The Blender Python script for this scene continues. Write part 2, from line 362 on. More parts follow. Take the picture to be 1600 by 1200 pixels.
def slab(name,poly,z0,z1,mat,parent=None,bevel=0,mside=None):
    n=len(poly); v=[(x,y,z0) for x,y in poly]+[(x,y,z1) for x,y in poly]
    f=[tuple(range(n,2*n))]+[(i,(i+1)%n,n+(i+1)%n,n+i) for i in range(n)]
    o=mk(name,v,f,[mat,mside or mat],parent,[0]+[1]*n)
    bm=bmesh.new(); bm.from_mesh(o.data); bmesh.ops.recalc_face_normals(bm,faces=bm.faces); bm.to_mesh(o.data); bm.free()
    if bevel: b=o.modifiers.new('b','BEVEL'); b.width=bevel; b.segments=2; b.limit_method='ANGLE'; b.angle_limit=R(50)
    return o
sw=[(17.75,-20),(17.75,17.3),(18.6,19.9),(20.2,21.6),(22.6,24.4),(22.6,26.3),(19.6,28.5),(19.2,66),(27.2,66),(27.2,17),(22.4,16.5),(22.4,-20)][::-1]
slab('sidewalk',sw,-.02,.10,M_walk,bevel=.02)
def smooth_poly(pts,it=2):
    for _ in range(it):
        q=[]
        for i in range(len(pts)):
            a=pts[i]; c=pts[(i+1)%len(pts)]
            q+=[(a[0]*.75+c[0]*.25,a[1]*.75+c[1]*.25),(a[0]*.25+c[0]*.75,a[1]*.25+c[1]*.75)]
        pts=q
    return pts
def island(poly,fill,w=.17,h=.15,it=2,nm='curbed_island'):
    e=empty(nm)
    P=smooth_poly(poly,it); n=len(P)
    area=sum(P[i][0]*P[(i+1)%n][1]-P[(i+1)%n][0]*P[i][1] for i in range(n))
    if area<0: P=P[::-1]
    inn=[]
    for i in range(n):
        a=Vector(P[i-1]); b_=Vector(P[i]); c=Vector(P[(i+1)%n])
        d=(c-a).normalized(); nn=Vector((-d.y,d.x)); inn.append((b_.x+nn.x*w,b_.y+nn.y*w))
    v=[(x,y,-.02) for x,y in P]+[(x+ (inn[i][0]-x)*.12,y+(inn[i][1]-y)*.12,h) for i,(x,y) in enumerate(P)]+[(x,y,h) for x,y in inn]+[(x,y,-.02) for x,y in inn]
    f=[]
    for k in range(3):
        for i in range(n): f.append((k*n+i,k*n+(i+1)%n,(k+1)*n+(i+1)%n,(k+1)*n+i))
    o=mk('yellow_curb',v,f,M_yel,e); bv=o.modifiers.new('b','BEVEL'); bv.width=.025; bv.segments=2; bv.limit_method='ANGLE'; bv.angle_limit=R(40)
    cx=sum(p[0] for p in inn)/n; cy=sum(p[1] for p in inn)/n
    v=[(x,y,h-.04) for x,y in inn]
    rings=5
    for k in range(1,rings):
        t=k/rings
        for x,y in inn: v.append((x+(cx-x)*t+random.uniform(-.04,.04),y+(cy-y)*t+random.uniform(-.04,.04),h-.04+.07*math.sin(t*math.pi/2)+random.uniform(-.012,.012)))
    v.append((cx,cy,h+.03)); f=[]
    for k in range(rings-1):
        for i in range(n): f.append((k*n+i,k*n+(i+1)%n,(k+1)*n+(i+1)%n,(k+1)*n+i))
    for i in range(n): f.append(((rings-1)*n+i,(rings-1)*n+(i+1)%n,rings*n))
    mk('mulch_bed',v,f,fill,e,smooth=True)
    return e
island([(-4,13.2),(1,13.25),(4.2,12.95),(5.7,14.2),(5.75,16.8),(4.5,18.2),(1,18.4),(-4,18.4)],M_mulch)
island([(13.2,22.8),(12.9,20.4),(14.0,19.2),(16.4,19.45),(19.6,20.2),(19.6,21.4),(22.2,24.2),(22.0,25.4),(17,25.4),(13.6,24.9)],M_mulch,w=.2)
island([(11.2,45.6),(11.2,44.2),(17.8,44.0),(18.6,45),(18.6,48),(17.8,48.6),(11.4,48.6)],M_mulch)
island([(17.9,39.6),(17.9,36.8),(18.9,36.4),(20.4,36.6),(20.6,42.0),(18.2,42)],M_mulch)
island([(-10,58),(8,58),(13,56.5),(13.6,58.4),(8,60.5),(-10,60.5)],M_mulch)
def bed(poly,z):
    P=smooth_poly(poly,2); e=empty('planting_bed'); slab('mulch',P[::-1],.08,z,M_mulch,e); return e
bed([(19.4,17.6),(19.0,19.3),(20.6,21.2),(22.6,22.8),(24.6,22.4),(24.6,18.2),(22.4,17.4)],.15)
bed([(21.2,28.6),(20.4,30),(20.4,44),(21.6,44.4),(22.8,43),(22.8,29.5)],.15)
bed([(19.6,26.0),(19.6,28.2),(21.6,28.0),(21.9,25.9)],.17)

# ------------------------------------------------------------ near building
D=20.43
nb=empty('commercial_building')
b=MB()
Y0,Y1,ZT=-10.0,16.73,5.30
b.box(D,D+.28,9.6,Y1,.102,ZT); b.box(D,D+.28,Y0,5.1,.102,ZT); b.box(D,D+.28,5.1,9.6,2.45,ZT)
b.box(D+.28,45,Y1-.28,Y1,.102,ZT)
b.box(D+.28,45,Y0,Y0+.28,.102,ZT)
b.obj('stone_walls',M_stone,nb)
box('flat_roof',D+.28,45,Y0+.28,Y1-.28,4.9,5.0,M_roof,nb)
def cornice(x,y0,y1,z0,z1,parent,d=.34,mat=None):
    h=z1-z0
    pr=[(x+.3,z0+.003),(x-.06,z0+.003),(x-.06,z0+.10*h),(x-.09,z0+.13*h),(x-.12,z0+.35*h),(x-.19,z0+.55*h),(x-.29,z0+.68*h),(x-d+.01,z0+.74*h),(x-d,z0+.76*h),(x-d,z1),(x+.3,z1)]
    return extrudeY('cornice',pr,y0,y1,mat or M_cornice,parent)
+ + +
» **PROBLEM DESCRIPTION**:
Make an exact copy of the listing, including every line.

» **TASK OUTPUT**:
The Blender Python script for this scene continues. Write part 2, from line 362 on. More parts follow. Take the picture to be 1600 by 1200 pixels.
def slab(name,poly,z0,z1,mat,parent=None,bevel=0,mside=None):
    n=len(poly); v=[(x,y,z0) for x,y in poly]+[(x,y,z1) for x,y in poly]
    f=[tuple(range(n,2*n))]+[(i,(i+1)%n,n+(i+1)%n,n+i) for i in range(n)]
    o=mk(name,v,f,[mat,mside or mat],parent,[0]+[1]*n)
    bm=bmesh.new(); bm.from_mesh(o.data); bmesh.ops.recalc_face_normals(bm,faces=bm.faces); bm.to_mesh(o.data); bm.free()
    if bevel: b=o.modifiers.new('b','BEVEL'); b.width=bevel; b.segments=2; b.limit_method='ANGLE'; b.angle_limit=R(50)
    return o
sw=[(17.75,-20),(17.75,17.3),(18.6,19.9),(20.2,21.6),(22.6,24.4),(22.6,26.3),(19.6,28.5),(19.2,66),(27.2,66),(27.2,17),(22.4,16.5),(22.4,-20)][::-1]
slab('sidewalk',sw,-.02,.10,M_walk,bevel=.02)
def smooth_poly(pts,it=2):
    for _ in range(it):
        q=[]
        for i in range(len(pts)):
            a=pts[i]; c=pts[(i+1)%len(pts)]
            q+=[(a[0]*.75+c[0]*.25,a[1]*.75+c[1]*.25),(a[0]*.25+c[0]*.75,a[1]*.25+c[1]*.75)]
        pts=q
    return pts
def island(poly,fill,w=.17,h=.15,it=2,nm='curbed_island'):
    e=empty(nm)
    P=smooth_poly(poly,it); n=len(P)
    area=sum(P[i][0]*P[(i+1)%n][1]-P[(i+1)%n][0]*P[i][1] for i in range(n))
    if area<0: P=P[::-1]
    inn=[]
    for i in range(n):
        a=Vector(P[i-1]); b_=Vector(P[i]); c=Vector(P[(i+1)%n])
        d=(c-a).normalized(); nn=Vector((-d.y,d.x)); inn.append((b_.x+nn.x*w,b_.y+nn.y*w))
    v=[(x,y,-.02) for x,y in P]+[(x+ (inn[i][0]-x)*.12,y+(inn[i][1]-y)*.12,h) for i,(x,y) in enumerate(P)]+[(x,y,h) for x,y in inn]+[(x,y,-.02) for x,y in inn]
    f=[]
    for k in range(3):
        for i in range(n): f.append((k*n+i,k*n+(i+1)%n,(k+1)*n+(i+1)%n,(k+1)*n+i))
    o=mk('yellow_curb',v,f,M_yel,e); bv=o.modifiers.new('b','BEVEL'); bv.width=.025; bv.segments=2; bv.limit_method='ANGLE'; bv.angle_limit=R(40)
    cx=sum(p[0] for p in inn)/n; cy=sum(p[1] for p in inn)/n
    v=[(x,y,h-.04) for x,y in inn]
    rings=5
    for k in range(1,rings):
        t=k/rings
        for x,y in inn: v.append((x+(cx-x)*t+random.uniform(-.04,.04),y+(cy-y)*t+random.uniform(-.04,.04),h-.04+.07*math.sin(t*math.pi/2)+random.uniform(-.012,.012)))
    v.append((cx,cy,h+.03)); f=[]
    for k in range(rings-1):
        for i in range(n): f.append((k*n+i,k*n+(i+1)%n,(k+1)*n+(i+1)%n,(k+1)*n+i))
    for i in range(n): f.append(((rings-1)*n+i,(rings-1)*n+(i+1)%n,rings*n))
    mk('mulch_bed',v,f,fill,e,smooth=True)
    return e
island([(-4,13.2),(1,13.25),(4.2,12.95),(5.7,14.2),(5.75,16.8),(4.5,18.2),(1,18.4),(-4,18.4)],M_mulch)
island([(13.2,22.8),(12.9,20.4),(14.0,19.2),(16.4,19.45),(19.6,20.2),(19.6,21.4),(22.2,24.2),(22.0,25.4),(17,25.4),(13.6,24.9)],M_mulch,w=.2)
island([(11.2,45.6),(11.2,44.2),(17.8,44.0),(18.6,45),(18.6,48),(17.8,48.6),(11.4,48.6)],M_mulch)
island([(17.9,39.6),(17.9,36.8),(18.9,36.4),(20.4,36.6),(20.6,42.0),(18.2,42)],M_mulch)
island([(-10,58),(8,58),(13,56.5),(13.6,58.4),(8,60.5),(-10,60.5)],M_mulch)
def bed(poly,z):
    P=smooth_poly(poly,2); e=empty('planting_bed'); slab('mulch',P[::-1],.08,z,M_mulch,e); return e
bed([(19.4,17.6),(19.0,19.3),(20.6,21.2),(22.6,22.8),(24.6,22.4),(24.6,18.2),(22.4,17.4)],.15)
bed([(21.2,28.6),(20.4,30),(20.4,44),(21.6,44.4),(22.8,43),(22.8,29.5)],.15)
bed([(19.6,26.0),(19.6,28.2),(21.6,28.0),(21.9,25.9)],.17)

# ------------------------------------------------------------ near building
D=20.43
nb=empty('commercial_building')
b=MB()
Y0,Y1,ZT=-10.0,16.73,5.30
b.box(D,D+.28,9.6,Y1,.102,ZT); b.box(D,D+.28,Y0,5.1,.102,ZT); b.box(D,D+.28,5.1,9.6,2.45,ZT)
b.box(D+.28,45,Y1-.28,Y1,.102,ZT)
b.box(D+.28,45,Y0,Y0+.28,.102,ZT)
b.obj('stone_walls',M_stone,nb)
box('flat_roof',D+.28,45,Y0+.28,Y1-.28,4.9,5.0,M_roof,nb)
def cornice(x,y0,y1,z0,z1,parent,d=.34,mat=None):
    h=z1-z0
    pr=[(x+.3,z0+.003),(x-.06,z0+.003),(x-.06,z0+.10*h),(x-.09,z0+.13*h),(x-.12,z0+.35*h),(x-.19,z0+.55*h),(x-.29,z0+.68*h),(x-d+.01,z0+.74*h),(x-d,z0+.76*h),(x-d,z1),(x+.3,z1)]
    return extrudeY('cornice',pr,y0,y1,mat or M_cornice,parent)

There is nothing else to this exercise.